Ian McEwan, author of Atonement and Amsterdam, which won the Booker prize in 1998, knows how to begin a story. Sweet Tooth has your attention from the get-go:

My name is Serena Frome (rhymes with plume) and almost forty years ago I was sent on a secret mission for the British security service. I didn’t return safely. Within eighteen months of joining I was sacked, having disgraced myself and ruined my lover, though he certainly had a hand in his own undoing.

So this is a love story involving a secret agent, but we must wait. The love story does not begin until midway through the book. First we must let Serena recall her school days and undergraduate life in Cambridge, where she has an affair with a history professor. It is he who recommends her to MI5. This is the early Seventies, the height of the Cold War, when not only soldiers and secret agents but also writers and intellectuals were ranged on opposing sides, defending communism or democracy.

Serena’s bosses hear of her love for books, so she is assigned Operation Sweet Tooth. She has to approach a promising English writer, who has been writing against the communists, and offer him money from a foundation so he can continue writing instead of having to look for a job. But she must not tell him she is a secret agent and that he will be actually funded by British intelligence.

Such things did happen during the Cold War. The highbrow monthly magazine Encounter was eventually revealed to be funded by the CIA.

Serena is successful in her mission. The writer, Tom Haley, who has been doing a doctorate at a redbrick university, accepts her offer. But the operation does not go entirely according to plan – they fall in love. Serena, however, does not tell him she is working for MI5, which is working behind the scenes to make him a famous writer. His first book is published and wins an award. He becomes a celebrity overnight. But then there’s a leak. Operation Sweet Tooth is exposed. The Guardian reports Haley is being funded by MI5.

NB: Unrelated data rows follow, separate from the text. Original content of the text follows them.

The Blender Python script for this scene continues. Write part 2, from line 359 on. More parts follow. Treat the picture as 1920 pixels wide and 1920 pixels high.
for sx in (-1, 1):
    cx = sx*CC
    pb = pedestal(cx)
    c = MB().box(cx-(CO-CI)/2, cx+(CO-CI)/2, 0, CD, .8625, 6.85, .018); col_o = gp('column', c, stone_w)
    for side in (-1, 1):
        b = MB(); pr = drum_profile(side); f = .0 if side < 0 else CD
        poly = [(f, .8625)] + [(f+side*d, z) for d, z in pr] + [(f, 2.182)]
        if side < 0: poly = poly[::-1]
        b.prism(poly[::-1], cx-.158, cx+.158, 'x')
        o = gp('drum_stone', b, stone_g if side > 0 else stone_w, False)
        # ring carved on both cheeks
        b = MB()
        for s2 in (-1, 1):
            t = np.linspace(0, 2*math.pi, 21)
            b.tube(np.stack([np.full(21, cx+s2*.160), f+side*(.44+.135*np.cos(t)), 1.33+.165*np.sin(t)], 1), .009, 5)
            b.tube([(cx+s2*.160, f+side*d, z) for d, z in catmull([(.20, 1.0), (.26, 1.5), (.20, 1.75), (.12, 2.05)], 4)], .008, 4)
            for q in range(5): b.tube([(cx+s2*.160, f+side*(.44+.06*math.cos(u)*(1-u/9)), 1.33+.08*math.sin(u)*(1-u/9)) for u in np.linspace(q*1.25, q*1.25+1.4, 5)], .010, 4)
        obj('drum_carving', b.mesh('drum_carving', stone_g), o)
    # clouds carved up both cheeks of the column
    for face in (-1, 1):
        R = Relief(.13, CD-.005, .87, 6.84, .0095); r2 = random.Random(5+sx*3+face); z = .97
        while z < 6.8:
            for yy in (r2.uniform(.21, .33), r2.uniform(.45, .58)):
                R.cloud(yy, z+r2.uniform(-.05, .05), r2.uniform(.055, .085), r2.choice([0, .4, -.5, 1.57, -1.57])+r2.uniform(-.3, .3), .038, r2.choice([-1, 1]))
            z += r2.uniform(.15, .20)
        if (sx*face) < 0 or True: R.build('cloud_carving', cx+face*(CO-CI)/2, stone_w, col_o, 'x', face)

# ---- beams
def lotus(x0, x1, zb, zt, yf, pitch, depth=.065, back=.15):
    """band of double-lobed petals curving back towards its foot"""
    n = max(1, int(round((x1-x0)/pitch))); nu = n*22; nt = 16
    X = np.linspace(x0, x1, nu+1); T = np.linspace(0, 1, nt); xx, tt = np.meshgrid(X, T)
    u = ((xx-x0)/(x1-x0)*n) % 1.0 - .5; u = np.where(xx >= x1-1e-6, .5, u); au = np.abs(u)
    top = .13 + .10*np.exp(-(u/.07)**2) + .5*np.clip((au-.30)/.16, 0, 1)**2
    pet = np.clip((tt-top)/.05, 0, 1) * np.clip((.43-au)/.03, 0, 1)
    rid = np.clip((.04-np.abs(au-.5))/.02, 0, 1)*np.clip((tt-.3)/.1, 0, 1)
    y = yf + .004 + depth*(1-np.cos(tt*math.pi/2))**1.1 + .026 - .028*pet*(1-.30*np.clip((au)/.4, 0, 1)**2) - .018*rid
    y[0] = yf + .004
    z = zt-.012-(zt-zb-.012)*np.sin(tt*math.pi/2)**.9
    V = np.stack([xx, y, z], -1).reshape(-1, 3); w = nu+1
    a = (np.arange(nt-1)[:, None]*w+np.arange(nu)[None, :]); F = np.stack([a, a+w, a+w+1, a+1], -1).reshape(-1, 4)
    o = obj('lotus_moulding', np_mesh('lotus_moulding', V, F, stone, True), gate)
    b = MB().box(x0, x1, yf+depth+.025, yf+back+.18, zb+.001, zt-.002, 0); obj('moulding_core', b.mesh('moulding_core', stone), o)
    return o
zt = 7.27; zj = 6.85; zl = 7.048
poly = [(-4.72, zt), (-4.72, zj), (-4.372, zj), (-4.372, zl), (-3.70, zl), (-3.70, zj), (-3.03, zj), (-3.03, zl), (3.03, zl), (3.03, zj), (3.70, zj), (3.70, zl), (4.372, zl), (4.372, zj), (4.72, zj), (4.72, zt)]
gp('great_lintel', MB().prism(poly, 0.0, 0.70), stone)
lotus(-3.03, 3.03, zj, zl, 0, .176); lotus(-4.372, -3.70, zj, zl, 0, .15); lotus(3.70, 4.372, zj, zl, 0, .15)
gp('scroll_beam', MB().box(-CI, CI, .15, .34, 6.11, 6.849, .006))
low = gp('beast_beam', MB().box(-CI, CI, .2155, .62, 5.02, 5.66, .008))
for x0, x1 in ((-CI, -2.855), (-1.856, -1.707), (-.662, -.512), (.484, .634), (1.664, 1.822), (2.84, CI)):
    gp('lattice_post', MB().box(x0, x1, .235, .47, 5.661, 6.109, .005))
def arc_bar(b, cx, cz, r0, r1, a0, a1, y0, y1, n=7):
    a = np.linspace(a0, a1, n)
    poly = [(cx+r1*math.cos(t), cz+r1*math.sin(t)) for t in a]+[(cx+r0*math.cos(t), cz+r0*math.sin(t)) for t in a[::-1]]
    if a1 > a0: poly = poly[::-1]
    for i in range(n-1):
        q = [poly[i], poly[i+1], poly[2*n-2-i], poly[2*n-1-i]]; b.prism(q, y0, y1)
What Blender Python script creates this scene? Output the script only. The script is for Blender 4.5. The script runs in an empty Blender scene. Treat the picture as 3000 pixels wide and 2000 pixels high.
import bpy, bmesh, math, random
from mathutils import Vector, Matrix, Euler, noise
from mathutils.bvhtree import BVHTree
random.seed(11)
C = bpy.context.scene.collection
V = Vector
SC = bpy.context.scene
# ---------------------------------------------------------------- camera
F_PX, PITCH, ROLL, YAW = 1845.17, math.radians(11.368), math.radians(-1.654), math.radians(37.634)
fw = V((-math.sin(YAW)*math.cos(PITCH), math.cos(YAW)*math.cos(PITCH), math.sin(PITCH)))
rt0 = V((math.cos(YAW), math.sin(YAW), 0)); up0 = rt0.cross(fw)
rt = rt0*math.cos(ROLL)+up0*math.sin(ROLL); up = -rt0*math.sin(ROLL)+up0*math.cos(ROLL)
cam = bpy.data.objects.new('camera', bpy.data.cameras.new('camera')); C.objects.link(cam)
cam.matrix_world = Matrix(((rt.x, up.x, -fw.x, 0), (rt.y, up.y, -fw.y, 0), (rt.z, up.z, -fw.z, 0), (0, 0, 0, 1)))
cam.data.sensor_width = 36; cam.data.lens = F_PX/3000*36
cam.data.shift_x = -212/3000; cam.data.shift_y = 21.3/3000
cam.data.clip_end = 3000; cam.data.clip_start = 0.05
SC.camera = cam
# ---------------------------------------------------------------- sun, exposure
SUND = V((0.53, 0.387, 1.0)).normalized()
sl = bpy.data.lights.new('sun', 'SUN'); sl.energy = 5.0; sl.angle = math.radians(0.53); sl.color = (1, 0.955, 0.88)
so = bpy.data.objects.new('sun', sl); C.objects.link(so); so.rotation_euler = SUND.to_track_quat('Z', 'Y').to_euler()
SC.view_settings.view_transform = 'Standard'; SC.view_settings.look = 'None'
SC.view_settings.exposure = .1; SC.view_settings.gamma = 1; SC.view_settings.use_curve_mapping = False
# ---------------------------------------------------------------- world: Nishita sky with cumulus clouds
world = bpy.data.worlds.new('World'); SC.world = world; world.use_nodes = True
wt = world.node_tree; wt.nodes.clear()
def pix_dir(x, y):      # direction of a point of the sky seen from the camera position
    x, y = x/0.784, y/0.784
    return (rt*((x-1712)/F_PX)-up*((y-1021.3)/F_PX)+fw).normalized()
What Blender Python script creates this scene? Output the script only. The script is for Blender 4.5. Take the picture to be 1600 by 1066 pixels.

Haley issues a statement saying he did not know he was being paid by MI5. Serena cannot look him in the face. She feels guilty for not having told him she worked for MI5.

But he knew, he knew, she later learns, and has gone on loving her. She makes the discovery when against the advice of her bosses, who tell her to break off contact with him, she returns to their flat and finds him gone. He has left a letter for her. It tells her how he learnt her secret, his initial bitterness, and why he had not broken off their relationship.

He still wants her if she will have him, he writes. Those are the last lines of his letter:

Tonight I’ll be on a plane to Paris to stay with an old school friend who says he can give me a room for a few days. When things have quietened down, when I’ve faded from the headlines, I’ll come straight back. If your answer is a fatal no, well, I’ve made no carbon, this is the only copy and you can throw it to the flames. If you still love me and your answer is yes, then our collaboration begins and this letter, with your consent, will be Sweet Tooth’s final chapter.